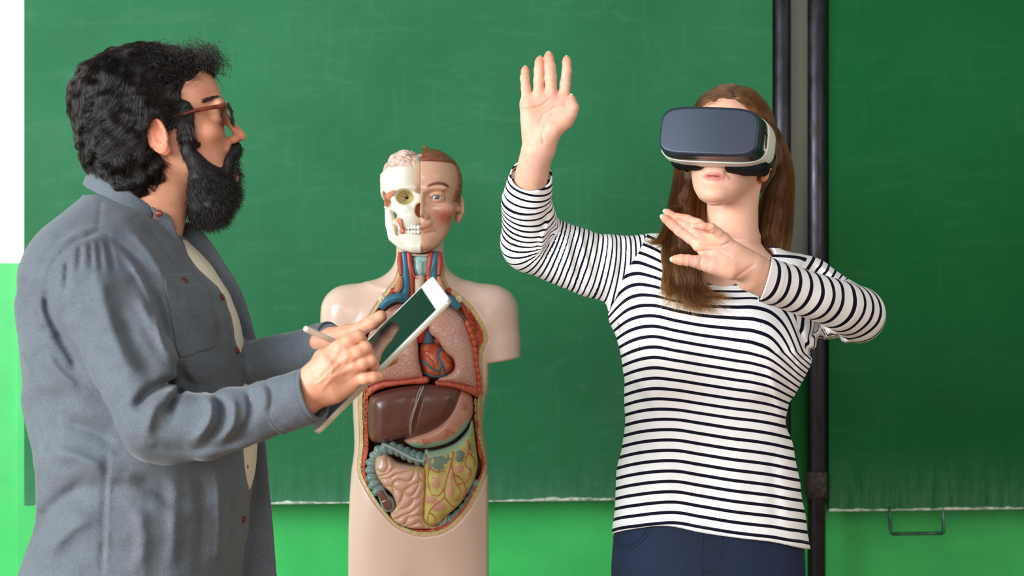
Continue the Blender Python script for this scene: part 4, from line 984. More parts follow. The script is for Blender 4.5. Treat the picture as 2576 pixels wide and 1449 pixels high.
def flow_man(p):
    q = loc(p)
    # combed back from the forehead, falling down behind the ears, curling at the nape
    f = np.stack([q[:, 0]*2.0, .9+0*q[:, 1], -.25-6*np.clip(q[:, 1]-.02, -.03, .1)-3*np.abs(q[:, 0])], 1)
    fr = q[:, 1] < -.045; f[fr] = np.stack([q[fr, 0]*3, -.5+0*q[fr, 1], .2+0*q[fr, 2]], 1)
    low = q[:, 2] < -.04; f[low] = np.stack([-q[low, 0]*3, -.25-0*q[low, 1], -1+0*q[low, 2]], 1)
    return f@MH.T
rng = np.random.default_rng(11); roots = scatter(Vh, Qh, 20000, rng)
ok = hb0w(roots) > .001; roots = roots[ok]
Sm = grow(HB, roots, flow_man, .055+.05*rng.random(len(roots)), 12, .007, curl=.35, rng=rng, stick=.8, wfreq=38, wave=1.1)
hair('hair_strands', Sm, taper(Sm, .00024), mhair, oh)
ql = loc(Vh); top = (ql[:, 1] < .02) & (ql[:, 2] > .06); rt = Vh[top]; rt = rt[loc(rt)[:, 1] > -.055]; rt = rt[rng.choice(len(rt), 1500)]
def curlyS(rt, L, K, r0, d0, tw, rng):
    n = len(rt); t = np.linspace(0, 1, K)[None, :, None]; ph_ = rng.random((n, 1, 1))*6.28; rad = r0*(.4+rng.random((n, 1, 1)))
    u = rng.normal(size=(n, 1, 3)); u /= np.linalg.norm(u, axis=2, keepdims=True); v = np.cross(u, d0[:, None, :]); v /= np.linalg.norm(v, axis=2, keepdims=True)+1e-9
    a = tw*t*6.28+ph_; return rt[:, None]+d0[:, None]*L[:, None, None]*t+rad*(np.sin(a)-np.sin(ph_))*u*t**.5+rad*(np.cos(a)-np.cos(ph_))*v*t**.5
nn = normals(HB, rt); dirs = nn*.12+(fw*.5-up*.15)+rng.normal(size=nn.shape)*.5; dirs = dirs-nn*np.maximum((dirs*nn).sum(1, keepdims=True)-.15, 0); dirs /= np.linalg.norm(dirs, axis=1, keepdims=True)
Sc = curlyS(rt, (.010+.014*rng.random(len(rt))), 14, .0055, dirs, .9, rng); hair('curls', Sc, taper(Sc, .00026), mhair, oh)
# forelock
fl_r = PM(510, 138, DM-.01)+rng.normal(size=(900, 3))*A([.013, .030, .011]); dd_ = np.tile(fw*.25-up*.9, (900, 1))+rng.normal(size=(900, 3))*.3; dd_ /= np.linalg.norm(dd_, axis=1, keepdims=True)
Sf = curlyS(fl_r, .014+.018*rng.random(900), 14, .0065, dd_, .8, rng); hair('forelock', Sf, taper(Sf, .00026), mhair, oh)
# --- beard
bdl = su(.022, ell((0, -.032, -.118), (.050, .036, .045)), ell((0, -.030, -.143), (.038, .030, .030)), ell((0, -.066, -.100), (.036, .016, .030)),
   *[chain([(s*.070, -.022, -.022), (s*.063, -.022, -.055), (s*.050, -.035, -.090), (s*.030, -.050, -.12)], [.006, .012, .022, .03]) for s in (-1, 1)])
mus_ = su(.006, ell((0, -.079, -.086), (.026, .013, .020)), *[chain([(s*.003, -.0975, -.054), (s*.018, -.092, -.060), (s*.028, -.082, -.073), (s*.032, -.074, -.092)], [.0065, .0075, .008, .010]) for s in (-1, 1)])
beardf = lambda p: smin(bdl(p), mus_(p), .008)
beard_n = lambda p: beardf(p)-.003*vnoise(p*60)
BB = Lf(beard_n); lb, hb_ = bb([PM(400, 330)-A([0, .09, 0]), PM(620, 610)+A([0, .09, 0])], .02)
lb = np.minimum(lb, A([PM(400, 0)[0], DM-.1, PM(0, 610)[2]])); hb_ = np.maximum(hb_, A([PM(620, 0)[0], DM+.1, PM(0, 330)[2]]))
Vb, Qb = surf(BB, lb, hb_, .004); ob = mesh('beard', Vb, Qb, mbulk.m, man)
def flow_beard(p):
    q = loc(p); f = np.stack([q[:, 0]*1.5, -.25+0*q[:, 1], -1+0*q[:, 2]], 1); return f@MH.T
rb = scatter(Vb, Qb, 16000, rng); rb = rb[hb0w(rb) > -.002]
nb = normals(BB, rb); qb = loc(rb); db = nb*.28+flow_beard(rb)*.9+rng.normal(size=nb.shape)*.22; db /= np.linalg.norm(db, axis=1, keepdims=True)
shortm = np.where(qb[:, 2] > -.07, .6, 1.0); hi_ = qb[:, 2] > -.08; db[hi_] = nb[hi_]*.15+flow_beard(rb[hi_])+rng.normal(size=nb[hi_].shape)*.2; db /= np.linalg.norm(db, axis=1, keepdims=True)
Sb = curlyS(rb-nb*.004, (.009+.016*rng.random(len(rb)))*shortm, 10, .0022, db, .8, rng); hair('beard_strands', Sb, taper(Sb, .00026), mhair, ob)
# eyebrows
def brow(hm, mh, sc, mat, parent, zc=.0215, n=170, dens=.007):
    S = []
    for s in (-1, 1):
        t = rng.random(n); x = s*(.014+.040*t); z = zc+.006*np.sin(t*2.6)+rng.normal(size=n)*.0017; y = -.094+11*x*x
        q = np.stack([x, y, z], 1); d = np.stack([s*np.ones(n)*.9, .25+0*t, .25-.5*t], 1)+rng.normal(size=(n, 3))*.15
        k = np.linspace(0, 1, 5)[None, :, None]; W_ = (hm+(q[:, None]+d[:, None]*dens*k)@mh.T*sc).reshape(-1, 3)
        for _ in range(4): W_ = W_-normals(hb0w, W_)*(hb0w(W_)-.0012)[:, None]
        S.append(W_.reshape(n, 5, 3))
    S = np.concatenate(S); return hair('eyebrow', S, taper(S, .0003), mat, parent)
brow(HM, MH, SM, mhair, obody, n=320, dens=.009)
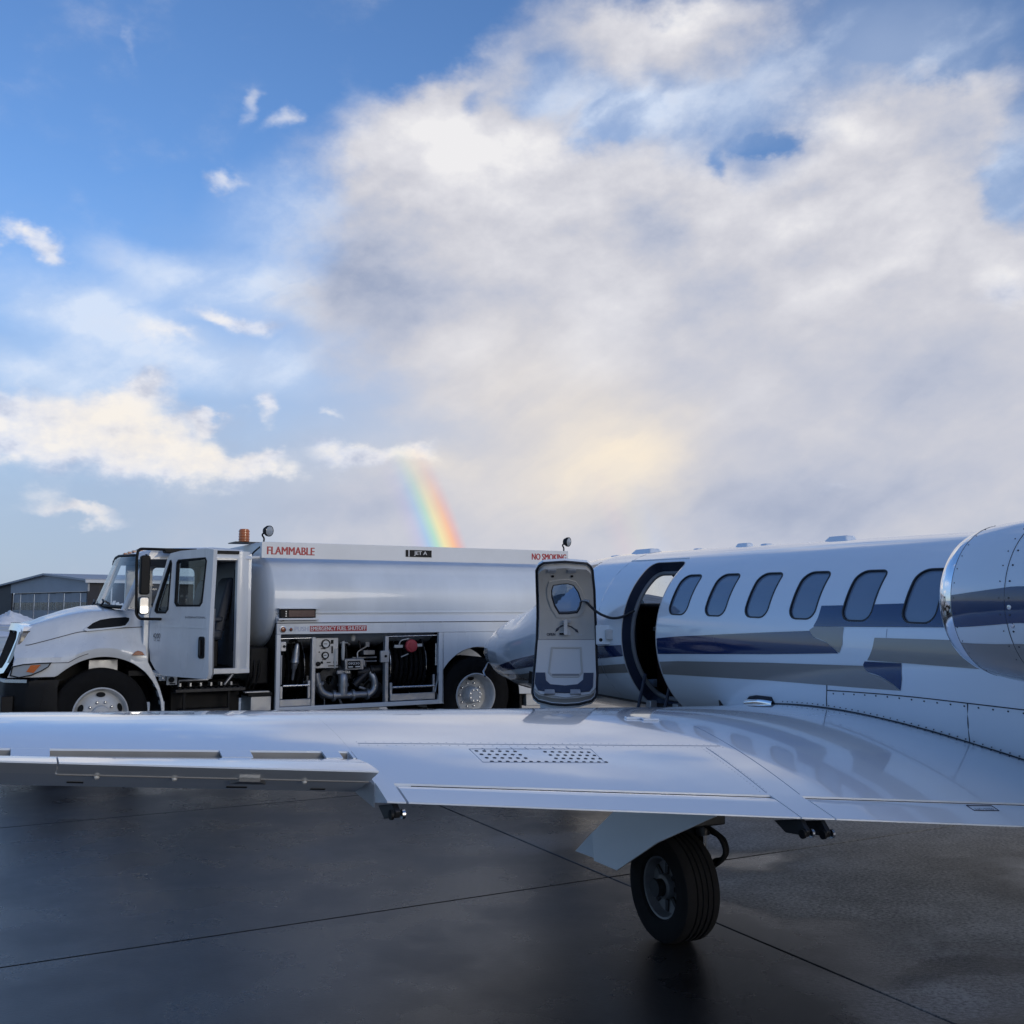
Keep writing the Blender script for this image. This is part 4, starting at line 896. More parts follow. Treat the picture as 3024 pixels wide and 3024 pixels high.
for k in range(9):
    x, z, y = rb.uniform(2.56, 3.38), rb.uniform(.66, 1.28), rb.uniform(.28, .5); tb(x, x + rb.uniform(.03, .08), y, y + .06, z, z + rb.uniform(.03, .08), 'valve_body', rb.choice((M['steel'], M['dark_metal'], M['alu'])), .006)
MB().revolve([(-.05, .03), (-.04, .12), (.04, .12), (.05, .03)], (3.39, .28, .66), (0, 1, .1), 24).build('swivel_joint', M['dark_metal'], truck)
cap = MB().revolve([(0, .085), (-.03, .085), (-.04, .075), (-.042, .05), (-.05, .048), (-.052, .001)], (3.83, .06, 1.225), (0, 1, 0), 28).build('bonding_reel_cap', M['red_cap'], truck)
tb(3.60, 3.72, .06, .1, 1.20, 1.24, 'cable_clamp', M['cream']); tb(3.91, 4.0, .06, .1, 1.21, 1.25, 'cable_clamp', M['cream'])
ttube(bend([(3.66, .06, 1.24), (3.68, .05, 1.30), (3.80, .05, 1.32)], .05), .008, 'bonding_cable', M['cream']); ttube([(3.70, .08, 1.08), (3.80, .07, 1.12)], .008, 'bonding_clip', M['cream'])
# display box, lamps, lettering on the side
dbx = tb(2.0, 2.52, -.06, .03, 1.575, 1.60, 'display_shelf', M['truck_band']); tb(2.0, 2.53, -.08, .03, 1.715, 1.725, 'display_hood', M['truck_band'])
ds = tb(2.03, 2.48, -.045, .03, 1.605, 1.712, 'meter_display', M['black'], .004); tb(2.13, 2.465, -.05, -.044, 1.615, 1.70, 'display_screen', M['led'], .002, ds)
for k in range(3): tb(2.09, 2.105, -.05, -.044, 1.62 + k * .028, 1.635 + k * .028, 'display_button', M['alu'], 0, ds)
ttube(bend([(2.05, -.03, 1.63), (2.03, -.05, 1.59), (2.07, -.04, 1.57)], .02), .01, 'display_cable', M['black'])
for x, r in ((2.075, .04), (2.175, .024)):
    l_ = MB().revolve([(0, r), (-.012, r), (-.014, r * .8)], (x, 0, 1.463), (0, 1, 0), 24).build('lamp_bezel', M['chrome_dull'], truck); MB().revolve([(-.01, r * .8), (-.022, r * .5), (-.025, .001)], (x, 0, 1.463), (0, 1, 0), 24).build('lamp_lens', M['amber_dull'], l_)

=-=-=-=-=

EXERCISE AIM: In the records above, find each line holding "high" and copy it.

COMPLETED EXERCISE:
Continue the Blender Python script for this scene: part 4, from line 984. More parts follow. The script is for Blender 4.5. Treat the picture as 2576 pixels wide and 1449 pixels high.
Keep writing the Blender script for this image. This is part 4, starting at line 896. More parts follow. Treat the picture as 3024 pixels wide and 3024 pixels high.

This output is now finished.